### EXERCISE INSTRUCTIONS
Reproduce precisely the lines between the start of the data below and the line with "BELT_Z = 0.30", both included.

### RECORDS PROVIDED

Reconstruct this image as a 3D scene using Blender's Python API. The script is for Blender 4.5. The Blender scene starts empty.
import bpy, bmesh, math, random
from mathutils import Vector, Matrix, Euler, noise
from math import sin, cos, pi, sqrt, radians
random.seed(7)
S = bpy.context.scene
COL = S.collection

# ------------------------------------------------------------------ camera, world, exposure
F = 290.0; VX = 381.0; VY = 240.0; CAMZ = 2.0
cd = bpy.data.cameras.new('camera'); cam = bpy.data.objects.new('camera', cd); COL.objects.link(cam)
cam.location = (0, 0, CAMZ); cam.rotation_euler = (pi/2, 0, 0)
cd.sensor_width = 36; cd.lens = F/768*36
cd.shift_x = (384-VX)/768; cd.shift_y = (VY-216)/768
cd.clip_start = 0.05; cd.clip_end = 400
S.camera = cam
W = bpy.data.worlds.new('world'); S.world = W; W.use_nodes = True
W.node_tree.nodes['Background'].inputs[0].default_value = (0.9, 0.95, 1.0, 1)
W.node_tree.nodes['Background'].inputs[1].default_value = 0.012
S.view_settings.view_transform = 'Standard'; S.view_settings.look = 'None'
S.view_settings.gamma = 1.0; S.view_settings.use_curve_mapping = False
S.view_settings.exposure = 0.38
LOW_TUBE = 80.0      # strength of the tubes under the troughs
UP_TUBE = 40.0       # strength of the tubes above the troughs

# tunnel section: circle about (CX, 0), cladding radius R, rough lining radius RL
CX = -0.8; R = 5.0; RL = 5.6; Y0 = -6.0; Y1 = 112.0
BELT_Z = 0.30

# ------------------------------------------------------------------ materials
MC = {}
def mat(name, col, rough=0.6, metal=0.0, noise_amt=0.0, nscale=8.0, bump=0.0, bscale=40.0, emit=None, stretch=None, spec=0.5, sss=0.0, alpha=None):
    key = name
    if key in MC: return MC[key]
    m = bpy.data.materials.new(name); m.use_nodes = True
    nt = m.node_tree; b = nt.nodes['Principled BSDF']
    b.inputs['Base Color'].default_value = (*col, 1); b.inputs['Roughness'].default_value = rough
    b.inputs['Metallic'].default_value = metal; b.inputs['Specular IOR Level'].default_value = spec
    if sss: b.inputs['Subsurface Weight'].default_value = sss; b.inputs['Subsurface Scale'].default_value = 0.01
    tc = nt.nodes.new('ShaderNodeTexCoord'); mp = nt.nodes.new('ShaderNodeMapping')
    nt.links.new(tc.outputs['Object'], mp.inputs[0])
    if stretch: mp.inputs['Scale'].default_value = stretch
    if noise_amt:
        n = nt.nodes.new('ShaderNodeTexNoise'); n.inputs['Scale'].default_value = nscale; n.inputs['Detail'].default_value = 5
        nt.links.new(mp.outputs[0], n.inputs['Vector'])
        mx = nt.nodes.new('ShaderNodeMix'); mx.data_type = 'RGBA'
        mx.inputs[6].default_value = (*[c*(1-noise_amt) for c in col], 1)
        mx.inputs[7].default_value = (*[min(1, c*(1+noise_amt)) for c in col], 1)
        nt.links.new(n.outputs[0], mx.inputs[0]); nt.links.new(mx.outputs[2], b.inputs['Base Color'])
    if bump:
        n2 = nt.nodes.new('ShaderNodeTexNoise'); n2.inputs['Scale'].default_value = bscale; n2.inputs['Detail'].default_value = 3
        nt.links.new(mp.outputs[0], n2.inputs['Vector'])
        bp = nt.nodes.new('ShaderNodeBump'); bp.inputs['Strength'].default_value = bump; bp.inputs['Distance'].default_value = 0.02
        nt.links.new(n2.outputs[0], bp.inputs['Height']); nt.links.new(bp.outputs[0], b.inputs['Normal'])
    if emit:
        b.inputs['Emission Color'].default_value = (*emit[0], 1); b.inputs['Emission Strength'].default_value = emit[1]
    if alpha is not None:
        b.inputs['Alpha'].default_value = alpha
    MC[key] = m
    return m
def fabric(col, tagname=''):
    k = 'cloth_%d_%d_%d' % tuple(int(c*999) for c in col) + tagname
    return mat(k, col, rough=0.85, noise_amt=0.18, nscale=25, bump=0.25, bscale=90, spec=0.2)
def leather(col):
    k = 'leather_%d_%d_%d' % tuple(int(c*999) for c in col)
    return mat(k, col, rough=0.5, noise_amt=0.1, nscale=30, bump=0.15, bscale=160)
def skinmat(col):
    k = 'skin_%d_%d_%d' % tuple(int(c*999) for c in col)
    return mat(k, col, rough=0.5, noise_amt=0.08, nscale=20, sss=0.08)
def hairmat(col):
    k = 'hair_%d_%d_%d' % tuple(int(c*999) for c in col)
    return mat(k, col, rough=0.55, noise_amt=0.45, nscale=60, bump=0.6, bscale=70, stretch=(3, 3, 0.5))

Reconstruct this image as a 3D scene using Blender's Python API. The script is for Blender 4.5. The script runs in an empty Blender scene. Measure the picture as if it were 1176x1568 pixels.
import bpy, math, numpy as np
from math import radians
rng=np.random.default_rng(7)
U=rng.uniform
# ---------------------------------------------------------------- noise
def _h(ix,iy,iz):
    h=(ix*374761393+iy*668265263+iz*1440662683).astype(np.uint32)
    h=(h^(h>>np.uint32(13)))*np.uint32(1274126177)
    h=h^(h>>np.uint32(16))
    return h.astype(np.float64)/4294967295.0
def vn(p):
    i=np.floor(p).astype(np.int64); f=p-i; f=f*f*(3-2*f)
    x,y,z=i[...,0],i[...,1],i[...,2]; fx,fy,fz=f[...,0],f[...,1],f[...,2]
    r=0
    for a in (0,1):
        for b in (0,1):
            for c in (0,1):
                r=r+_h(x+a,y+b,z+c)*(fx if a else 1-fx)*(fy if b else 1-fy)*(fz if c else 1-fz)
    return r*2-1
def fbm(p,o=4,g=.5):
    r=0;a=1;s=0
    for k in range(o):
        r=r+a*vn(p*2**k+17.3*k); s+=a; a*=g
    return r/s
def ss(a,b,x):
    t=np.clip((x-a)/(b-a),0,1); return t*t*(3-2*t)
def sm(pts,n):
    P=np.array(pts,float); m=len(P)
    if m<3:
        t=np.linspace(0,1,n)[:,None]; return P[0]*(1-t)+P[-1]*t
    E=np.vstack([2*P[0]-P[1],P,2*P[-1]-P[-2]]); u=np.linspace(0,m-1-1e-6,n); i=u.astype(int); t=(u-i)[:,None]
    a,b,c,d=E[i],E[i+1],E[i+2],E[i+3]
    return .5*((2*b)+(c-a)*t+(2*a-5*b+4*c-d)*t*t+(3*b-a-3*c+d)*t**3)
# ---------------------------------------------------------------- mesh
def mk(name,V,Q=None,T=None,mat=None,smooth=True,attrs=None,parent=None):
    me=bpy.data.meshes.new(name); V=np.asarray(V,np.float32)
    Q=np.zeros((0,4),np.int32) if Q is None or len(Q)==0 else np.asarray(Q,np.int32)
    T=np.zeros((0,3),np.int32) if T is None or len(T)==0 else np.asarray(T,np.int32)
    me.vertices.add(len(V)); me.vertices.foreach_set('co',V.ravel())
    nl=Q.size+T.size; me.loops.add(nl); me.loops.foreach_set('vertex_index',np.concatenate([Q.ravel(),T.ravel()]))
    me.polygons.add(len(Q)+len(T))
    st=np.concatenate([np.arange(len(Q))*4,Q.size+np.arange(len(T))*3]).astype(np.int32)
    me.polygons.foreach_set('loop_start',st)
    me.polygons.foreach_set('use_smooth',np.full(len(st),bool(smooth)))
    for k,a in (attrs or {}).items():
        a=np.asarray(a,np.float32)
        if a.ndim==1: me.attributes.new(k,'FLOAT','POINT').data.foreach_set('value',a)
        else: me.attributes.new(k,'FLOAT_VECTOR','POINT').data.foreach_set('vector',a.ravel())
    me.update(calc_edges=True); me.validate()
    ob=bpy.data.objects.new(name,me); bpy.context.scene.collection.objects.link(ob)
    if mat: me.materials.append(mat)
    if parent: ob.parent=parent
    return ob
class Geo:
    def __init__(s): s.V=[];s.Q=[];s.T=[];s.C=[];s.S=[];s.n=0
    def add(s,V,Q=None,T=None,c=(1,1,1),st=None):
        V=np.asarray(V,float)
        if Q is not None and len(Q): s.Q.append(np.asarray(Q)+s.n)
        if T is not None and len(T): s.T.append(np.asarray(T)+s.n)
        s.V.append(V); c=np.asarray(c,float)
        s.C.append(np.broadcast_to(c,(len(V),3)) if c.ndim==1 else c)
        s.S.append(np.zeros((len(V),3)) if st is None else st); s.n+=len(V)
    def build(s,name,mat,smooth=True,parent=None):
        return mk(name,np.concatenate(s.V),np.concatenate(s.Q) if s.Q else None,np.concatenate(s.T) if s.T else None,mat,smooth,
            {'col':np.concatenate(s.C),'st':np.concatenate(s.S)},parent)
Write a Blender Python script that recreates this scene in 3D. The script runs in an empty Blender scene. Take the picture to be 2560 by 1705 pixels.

### TASK OUTPUT
Reconstruct this image as a 3D scene using Blender's Python API. The script is for Blender 4.5. The Blender scene starts empty.
import bpy, bmesh, math, random
from mathutils import Vector, Matrix, Euler, noise
from math import sin, cos, pi, sqrt, radians
random.seed(7)
S = bpy.context.scene
COL = S.collection

# ------------------------------------------------------------------ camera, world, exposure
F = 290.0; VX = 381.0; VY = 240.0; CAMZ = 2.0
cd = bpy.data.cameras.new('camera'); cam = bpy.data.objects.new('camera', cd); COL.objects.link(cam)
cam.location = (0, 0, CAMZ); cam.rotation_euler = (pi/2, 0, 0)
cd.sensor_width = 36; cd.lens = F/768*36
cd.shift_x = (384-VX)/768; cd.shift_y = (VY-216)/768
cd.clip_start = 0.05; cd.clip_end = 400
S.camera = cam
W = bpy.data.worlds.new('world'); S.world = W; W.use_nodes = True
W.node_tree.nodes['Background'].inputs[0].default_value = (0.9, 0.95, 1.0, 1)
W.node_tree.nodes['Background'].inputs[1].default_value = 0.012
S.view_settings.view_transform = 'Standard'; S.view_settings.look = 'None'
S.view_settings.gamma = 1.0; S.view_settings.use_curve_mapping = False
S.view_settings.exposure = 0.38
LOW_TUBE = 80.0      # strength of the tubes under the troughs
UP_TUBE = 40.0       # strength of the tubes above the troughs

# tunnel section: circle about (CX, 0), cladding radius R, rough lining radius RL
CX = -0.8; R = 5.0; RL = 5.6; Y0 = -6.0; Y1 = 112.0
BELT_Z = 0.30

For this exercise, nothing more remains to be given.